Skating addition sails to approval

City OKs $50,000 for building features at Centennial course

Skyler Farley, 16, Lawrence, above, slides along the railing of the halfpipe feature last week at the Lawrence skate park in Centennial Park. The city on Tuesday approved 0,000 to add new skating features at the park.

Apparently, skateboarders in Lawrence can grind the same rails only so long.

After years of prodding and fundraising from a small but dedicated group of Lawrence skateboarders, the city finally approved Tuesday funding for additions to the skateboard course at Centennial Park.

“These kids have been riding the same stuff their whole lives,” Justin Shiney said. “It’s time to switch it up a little.”

In the just-approved city budget, the Parks and Recreation Department will get $50,000 to add on to the skate park, giving local skateboarders, rollerbladers and some risk-taking BMX bike riders new fodder for their scabbed elbows and momentary glory.

But it wasn’t without years’ worth of work for Shiney and a group of four or five other local skaters.

To hear Shiney tell it, it’s a story of lost hope and sudden life for the project.

About three years ago, Shiney and others began chatting about local skate parks – what they had and what they needed – while sitting around the old Let It Ride shop on the corner of Seventh and New Hampshire streets.

Lawrence skater Addison Toelkes, 14, goes airborne on one of the ramps at the park, southeast of Sixth Street and Rockledge Road.

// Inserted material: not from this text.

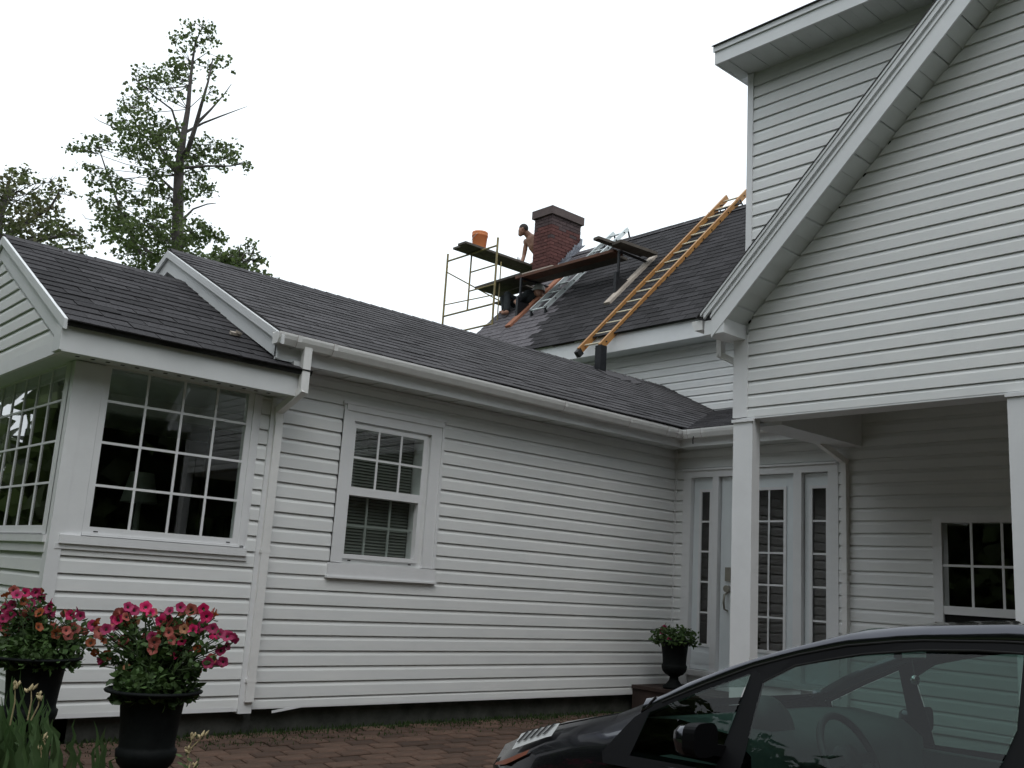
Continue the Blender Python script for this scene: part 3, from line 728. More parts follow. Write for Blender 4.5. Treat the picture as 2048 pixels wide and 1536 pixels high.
# main roof
vMn = Vector((13.18 - 10.44, 0, 6.48 - 3.735)); LM = vMn.length
def pale(u, v, rnd):
    y = 13.78 - u; edge = 11.62 + v * .23
    return y > edge + rnd.gauss(0, .06)
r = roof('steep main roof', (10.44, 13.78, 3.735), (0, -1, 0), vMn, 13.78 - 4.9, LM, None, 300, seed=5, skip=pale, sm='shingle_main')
caps(r, (13.18, 13.78, 6.487), (13.18, 4.9, 6.487), .07)
mb = MB(); mb.prism([(13.18, 13.78, 6.48), (13.18, 13.78, 6.45), (15.9, 13.78, 3.7), (15.9, 13.78, 3.73)], [(13.18, 4.9, 6.48), (13.18, 4.9, 6.45), (15.9, 4.9, 3.7), (15.9, 4.9, 3.73)]); mb.build('back_slope', M['shingle'], r)
# --- wing fascia, soffit, gutters, rake
mb = MB(); mb.box(3.44, 8.30, 6.585, 6.605, 1.548, 1.72); mb.box(8.285, 8.305, 4.96, 6.59, 1.548, 1.72); hp(mb, 'fascia', M['fascia'], 'eave fascia of the wing')
mb = MB()
x = 3.6
while x < 8.28:
    mb.box(x, x + .142, 6.605, YW, 1.556, 1.566); mb.box(x + .145, x + .28, 6.605, YW, 1.560, 1.57); x += .286
y = 4.96
while y < 6.58: mb.box(8.305, XD, y, y + .142, 1.556, 1.566); y += .145
hp(mb, 'soffit', M['soffit'], 'soffit panels under the wing eave')
mb = MB(); mb.box(3.75, 8.28, YW - .016, YW - .012, 1.535, 1.552)
hp(mb, 'soffit_channel', M['trim'])
g = gutter('gutter', (3.40, 6.585, 1.735), (8.285, 6.585, 1.705), (0, -1, 0), 'long gutter of the wing eave', (.035, .10, .62, .81, .93, .965, .985))
gutter('gutter', (8.285, 6.70, 1.705), (8.285, 4.93, 1.715), (-1, 0, 0), 'short gutter over the front door', (.17, .27))
mb = MB(); mb.box(3.40, 8.285, 6.588, 6.592, 1.733, 1.752); hp(mb, 'drip_edge', M['gutter'])
mb = MB(); mb.tube([(8.17, 6.33, 1.63), (8.16, 6.33, 1.59), (8.165, 6.33, 1.55)], .006, 6); hp(mb, 'gutter_hook', M['blacksteel'])
def rk(x0, x1, ye, ze, yr, zr, o0, o1, mbx, both=True):
    """sloped bar on a gable end from the eave (ye,ze) up to the ridge (yr,zr), offsets in z"""
    P = [(x0, ye, ze + o0), (x0, ye, ze + o1), (x0, yr, zr + o1), (x0, yr, zr + o0)]
    mbx.prism(P, [(x1, p[1], p[2]) for p in P])
    if both:
        y2 = 2 * yr - ye
        P = [(x0, y2, ze + o0), (x0, yr, zr + o0), (x0, yr, zr + o1), (x0, y2, ze + o1)]
        mbx.prism(P, [(x1, p[1], p[2]) for p in P])
mb = MB(); rk(3.44, 3.46, 6.57, 1.735, RIDGE_Y, RIDGE_Z - .03, -.180, -.050, mb); ra = hp(mb, 'rake_board', M['fascia'], 'rake board on the wing gable')
mb = MB(); rk(3.415, 3.44, 6.47, 1.69, RIDGE_Y, RIDGE_Z - .03, -.045, .022, mb); mb.build('drip_edge', M['fascia'], ra)
mb = MB(); mb.prism([(3.66, 6.7, 1.4), (3.66, RIDGE_Y, 2.68), (3.66, 11.1, 1.4)], [(3.74, 6.7, 1.4), (3.74, RIDGE_Y, 2.68), (3.74, 11.1, 1.4)]); mb.build('gable_panel', M['siding'], ra)
mb = MB(); rk(3.46, 3.66, 6.6, 1.735, RIDGE_Y, RIDGE_Z - .03, -.17, -.16, mb); mb.build('soffit', M['soffit'], ra)
# downspout at the wing corner
pipe('downspout', [(3.665, 6.52, 1.66), (3.665, 6.52, 1.335), (3.61, 6.765, 1.19), (3.62, 6.765, 1.1), (3.625, 6.765, -.93)], 'long downspout on the wing corner', bands=[((3.622, 6.77, .13), 1), ((3.624, 6.77, -.80), 1)])
pipe('downspout', [(8.24, 4.93, 1.62), (8.24, 4.93, 1.50), (8.50, 4.80, 1.33), (8.51, 4.80, 1.25), (8.51, 4.80, -.9)], 'downspout beside the front door', bands=[((8.51, 4.80, .30), 1)])
# --- bay eave
mb = MB(); mb.box(1.92, 3.585, 6.55, 6.575, 1.292, 1.487); f = hp(mb, 'fascia', M['fascia'], 'wide fascia of the sunroom bay')
mb = MB(); mb.box(1.95, 3.585, 6.575, 6.80, 1.298, 1.308); mb.box(1.95, 2.12, 6.80, 10.3, 1.298, 1.308); mb.build('soffit', M['soffit'], f)
mb = MB()
for i in range(15): mb.box(2.05 + i * .1, 2.075 + i * .1, 6.66, 6.685, 1.2955, 1.298)
mb.build('soffit_vent', M['dark'], f)
mb = MB(); mb.box(3.585, 3.66, 6.555, 6.85, 1.292, 1.56); hp(mb, 'fascia', M['fascia'], 'fascia return at the wing corner')
wBG = Wall(1, 1.95)
def yb(z): return 6.55 + (z - 1.385) / .515
mb = MB(); mb.prism([(1.95, 6.56, 1.30), (1.95, 6.56, 1.42), (1.95, 8.45, 2.42), (1.95, 10.34, 1.42), (1.95, 10.34, 1.30)], [(2.0, 6.56, 1.30), (2.0, 6.56, 1.42), (2.0, 8.45, 2.42), (2.0, 10.34, 1.42), (2.0, 10.34, 1.30)])
wall = hp(mb, 'wall', M['siding'], 'small gable of the sunroom bay')
def clipb(z, a, b): y = 6.72 + max(0, z - 1.384) * 1.98; return max(a, y), min(b, 16.9 - y)
wBG.side(wall, 6.7, 10.2, 1.384, 2.35, zlo=None, clip=clipb)
mb = MB(); mb.box(1.925, 1.95, 6.575, 10.33, 1.292, 1.385); mb.build('bottom_board', M['trim'], wall)
mb = MB(); rk(1.922, 1.95, 6.55, 1.485, 8.45, 2.463, -.165, -.05, mb); ra = hp(mb, 'rake_board', M['fascia'], 'rake board of the sunroom bay'); mb = MB(); rk(1.90, 1.922, 6.51, 1.485, 8.45, 2.485, -.055, .012, mb); mb.build('drip_edge', M['fascia'], ra)
mb = MB(); mb.box(1.905, 1.9495, 6.549, 6.70, 1.30, 1.482); mb.build('end_block', M['fascia'], ra)

# --- vent post on the wing ridge
vp = hit(1200, 745, 1, 8.72)
mb = MB(); mb.box(vp.x - .055, vp.x + .055, vp.y - .055, vp.y + .055, 2.72, vp.z + .36); o = hp(mb, 'vent_pipe', M['blacksteel'], 'black square vent post on the wing ridge')
mb = MB(); n_ = Vector((0, -.485, 1)).normalized()
for k, (dx, dy) in enumerate(((0, -.12), (.18, -.14), (.32, -.20))):
    c = Vector((vp.x + .05 + dx, vp.y + dy, RIDGE_Z - (RIDGE_Y - vp.y - dy) * .485 + .02)); mb.obox(c, (.24, 0, .03 * k), (0, .2, .11), (0, -.004, .012))
mb.build('flashing', M['shingle'], o)

# --- chimney
CX0, CX1, CY0, CY1 = 12.62, 13.44, 13.385, 13.885
mb = MB(); mb.box(CX0 + .012, CX1 - .012, CY0 + .012, CY1 - .012, 4.6, 7.215)
ch = hp(mb, 'chimney', M['mortar'], 'sooty red brick chimney at the roof end')
bl, bh, bd = .198, .0615, .0935
bmesh_ = [MB(), MB()]
for q in bmesh_: q.box(-bl / 2, bl / 2, -bd / 2, bd / 2, 0, bh)
bm_red = bmesh_[0].mesh('brick', M['brick']); bm_soot = bmesh_[1].mesh('brick', M['brick_soot'])
z = 5.55; row = 0
while z < 7.19:
    pick = lambda: bm_soot if z + random.gauss(0, .1) > 6.92 else bm_red
    def put(x, y, rot, s): inst('brick', pick(), ch, Matrix.Translation((x, y, z)) @ Matrix.Rotation(rot, 4, 'Z') @ Matrix.Diagonal((s, 1, 1, 1)))
    L = CX1 - CX0; a = 0.0 if row % 2 else .1015
    xs_ = [] ; x = CX0 if not row % 2 else CX0
    first = bl if row % 2 == 0 else .0945
    t = 0
    while t < L - .01:
        wd = first if t == 0 else bl
        if t + wd > L: wd = L - t
        put(CX0 + t + wd / 2, CY0 + bd / 2 + random.uniform(-.002, .003), 0, wd / bl); t += wd + .008
    t = bd + .008; Ly = CY1 - CY0
    first = bl if row % 2 == 1 else .0945
    f0 = True
    while t < Ly - .01:
        wd = first if f0 else bl; f0 = False
        if t + wd > Ly: wd = Ly - t
        if wd > .02: put(CX0 + bd / 2 + random.uniform(-.002, .003), CY0 + t + wd / 2, math.pi / 2, wd / bl)
        t += wd + .008
    z += bh + .0085; row += 1
mb = MB(); mb.box(CX0 - .045, CX1 + .045, CY0 - .045, CY1 + .045, 7.22, 7.385); o = mb.build('cap', M['cap'], ch)
mb = MB(); mb.lathe([(.11, 7.385), (.11, 7.43), (.155, 7.432), (.155, 7.47), (.10, 7.475), (.0, 7.478)], (CX0 + .40, CY0 + .25, 0), 20); mb.build('flue', M['flashing'], ch)
mb = MB(); rf = random.Random(5)
for i in range(30):
    t = i / 29; x = CX0 + .22 + t * .60; zz = x - 6.70
    h = rf.uniform(.09, .17) * (.7 + .5 * t)
    mb.obox((x, CY0 - .012 - rf.uniform(0, .022), zz + h * .5), (rf.uniform(.045, .075), rf.uniform(-.012, .012), .0), (0, .004, 0), (rf.uniform(-.02, .02), rf.uniform(-.02, .006), h))
for i in range(9):
    x = CX0 + .24 + i * .07; mb.obox((x, CY0 - .075, x - 6.70 + .022), (.08, 0, .08), (0, .12, rf.uniform(-.012, .012)), (-.004, 0, .006))
mb.build('flashing', M['flashing'], ch)

# ------------------------------------------------------------------ trees
def leaf_cloud(centres, per, size, rnd, flat=.6, droop=.35):
    """leaves in loose sprays round the given (centre, radius) clumps"""
    V = []; F = []
    for c, r in centres:
        n_s = max(2, int(per * (r ** 1.3)))
        for _ in range(n_s):
            while True:
                q = Vector((rnd.uniform(-1, 1), rnd.uniform(-1, 1), rnd.uniform(-1, 1)))
                if q.length < 1: break
            q = Vector((q.x, q.y, q.z * flat)) * r
            sc = c + q; a = rnd.uniform(0, 6.28); d = Vector((math.cos(a), math.sin(a), -droop * rnd.random()))
            for k in range(rnd.randint(4, 8)):
                p = sc + d * (k * size * .42) + Vector((rnd.gauss(0, 1), rnd.gauss(0, 1), rnd.gauss(0, .8))) * size * .45
                L = size * rnd.uniform(.6, 1.25); w = L * rnd.uniform(.38, .6)
                t = Vector((rnd.gauss(0, 1), rnd.gauss(0, 1), rnd.gauss(-.5, .7))).normalized(); s = t.orthogonal().normalized()
                s = (Matrix.Rotation(rnd.uniform(0, 6.28), 3, t) @ s)
                nn = t.cross(s) * (L * .12)
                i = len(V)
                V += [p, p + t * L * .45 + s * w + nn, p + t * L, p + t * L * .45 - s * w + nn]
                F += [(i, i + 1, i + 2, i + 3)]
    return V, F
def crown(name, centres, per, size, m, parent, seed, flat=.6):
    V, F = leaf_cloud(centres, per, size, random.Random(seed), flat)
    mb = MB(); mb.add(V, F); return mb.build(name, m, parent)
ZK = 600 / 1536.0
def tree(name, label, cat, D, trunk, limbs, clumps, per, size, m, seed, jitter=2.2, zoom=ZK, group=None, base_px=None):
    """trunk / limbs: lists of (zoomx, zoomy, radius_m); clumps: (zoomx, zoomy, r)"""
    rnd = random.Random(seed)
    def P(zx, zy, dd=0): return at_depth(zx * zoom, zy * zoom, D + dd)
    t0 = P(trunk[0][0], trunk[0][1]); base = Vector((t0.x, t0.y, -1.2))
    t = thing(name, label, cat, base, group)
    mb = MB(); pts = [base, base.lerp(t0, .5)] + [P(x, y) for x, y, r in trunk]; rs = [trunk[0][2] * 1.4, trunk[0][2] * 1.15] + [r for x, y, r in trunk]
    mb.tube(pts, rs, 10); mb.build('trunk', M['bark'], t)
    cs = []
    for x, y, r in clumps: cs.append((P(x, y, rnd.uniform(-jitter, jitter) * min(1, r / 60)), r * 1.28 * zoom * D / FPX))
    mb = MB()
    for lb in limbs:
        dd = 0; pp = []
        for i, (x, y, r) in enumerate(lb):
            dd += rnd.uniform(-.5, .5) if i else 0
            pp.append(P(x, y, dd))
        mb.tube(pp, [q[2] for q in lb], 6)
    spine = [p for p in pts[2:]]
    for c, r in cs:                       # twigs that carry each clump
        s = min(spine, key=lambda p: (p - c).length + max(0, p.z - c.z) * 2)
        mid = s.lerp(c, .55) + Vector((rnd.gauss(0, .12), rnd.gauss(0, .12), rnd.gauss(.05, .1)))
        mb.tube([s, mid, c], [.018 if r > .8 else .014, .012, .006], 5)
        for k in range(5):
            q = c + Vector((rnd.gauss(0, .5), rnd.gauss(0, .5), rnd.gauss(.15, .35))) * r; mb.tube([mid.lerp(c, .6), q], [.010, .004], 4)
    mb.build('branches', M['bark'], t)
    V = []; F = []
    for (c, r), (zx, zy, zr) in zip(cs, clumps):
        v_, f_ = leaf_cloud([(c, r)], per * (.36 if zy < 600 else .46 if zy < 1080 else .62), size, rnd, .85); k_ = len(V); V += v_; F += [tuple(i + k_ for i in q) for q in f_]
    mb = MB(); mb.add(V, F); mb.build('crown', m, t)
    return t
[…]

“It was way back before any of the Kansas City parks had a bowl,” Shiney said.

Soon, the group began attending City Commission meetings to ask leaders for funding.

“They were all very supportive,” Shiney said of the commission. But still, the skaters saw no real action from those with the power to help fund an addition, likely a bowl – a kind of smoothed-out, skater-friendly replica of the drained swimming pools that helped give birth to skateboarding decades ago.

The group even held benefits for the project, including a concert and an art show. In all, the group raised about $2,500, Shiney said, money that still sits in a bank account ready to be put toward “just whatever it needs to go to.”

Enthusiasm fades

But unlike the city-skateboarder collaboration that successfully built the Centennial Park course back in 1998, the effort slowed to a crawl, Shiney said.

Whether it was because of the skaters’ lack of organization or the money the city poured into the prefabricated ramps at Deerfield School, city staff said no to funding back in 2004, and the skateboarders stopped asking soon after.

Meanwhile, bigger and better skate parks kept popping up in Kansas City and Topeka, luring local skaters and touring professionals away from the area.

Former Lawrence skate park builder Joel Smith said at the time that he was frustrated with the process.

“When they put that stuff at Deerfield Park, we went and looked at it and I called back and complained,” Smith said. “In the skateboard culture, we consider that stuff garbage. It’s just companies ripping off Parks and Rec departments all over the country.”

For the past year or so – since a big push in 2004 – everyone pretty much stopped trying.

New project

But City Commissioner Boog Highberger said he had kept the project in mind, even hoping to fund a new bowl last year.

“It’s something that’s had broad support,” Highberger said of the project. “But there were too many projects, not enough money.”

But this year, when it began to look like the city could afford the project, Highberger called Shiney and told him the news.

Shiney, taken aback, was all for it.

“I guess we better start doing something again,” he said about his thoughts at the time.

That was earlier this summer. Now, with the budget just a few steps away from finalization, Shiney said he’s looking forward to working with the city to put the project in place.

Fred DeVictor, Lawrence Parks and Recreation director, said the money – part of a larger bond project to improve parks all around Lawrence – was still a ways away.

As for what will actually be built – likely a bowl – the city still has to discuss the project and take any proposals before city commissioners, DeVictor said.

“We’d have to do some homework and learn more about it,” he said.

That process will likely include working again with Shiney and other local skaters to get a feel for what would work best at the park, DeVictor said.

For Shiney, that choice is easy. A bowl – something that will give local skaters and rollerbladers something new to master.

Design for bowl

Shiney has been talking with builders from St. Louis, tossing around ideas for what the project should look like.

Multiple depths, he said. Maybe a clover-leaf shape. Lots of places to drop in from, enough room to get some good speed going.

“It would be an unbelievable level of knowledge for kids around here,” Shiney said. In a Mark Twain-ish moment, he continued: “It’s the difference between bumper cars and a roller coaster.”

Smith agreed, saying it would pump new life into the nearly 10-year-old park.

“It’s super exciting for me,” he said. “If there was a new bowl there, I’d be there every day again.”

Out at the park last week, 15-year-old Shilo Thompson rolled from the stair set near the park’s entrance to the mini-pipe and back, trying trick after trick along the way.

Thompson imagined that a bowl in the park would bring more skaters there from all over the area – and would give locals a much different experience.

“With a bowl, you don’t really have to get out, you just get speed around the circle,” Thompson explained. “It would be way better.”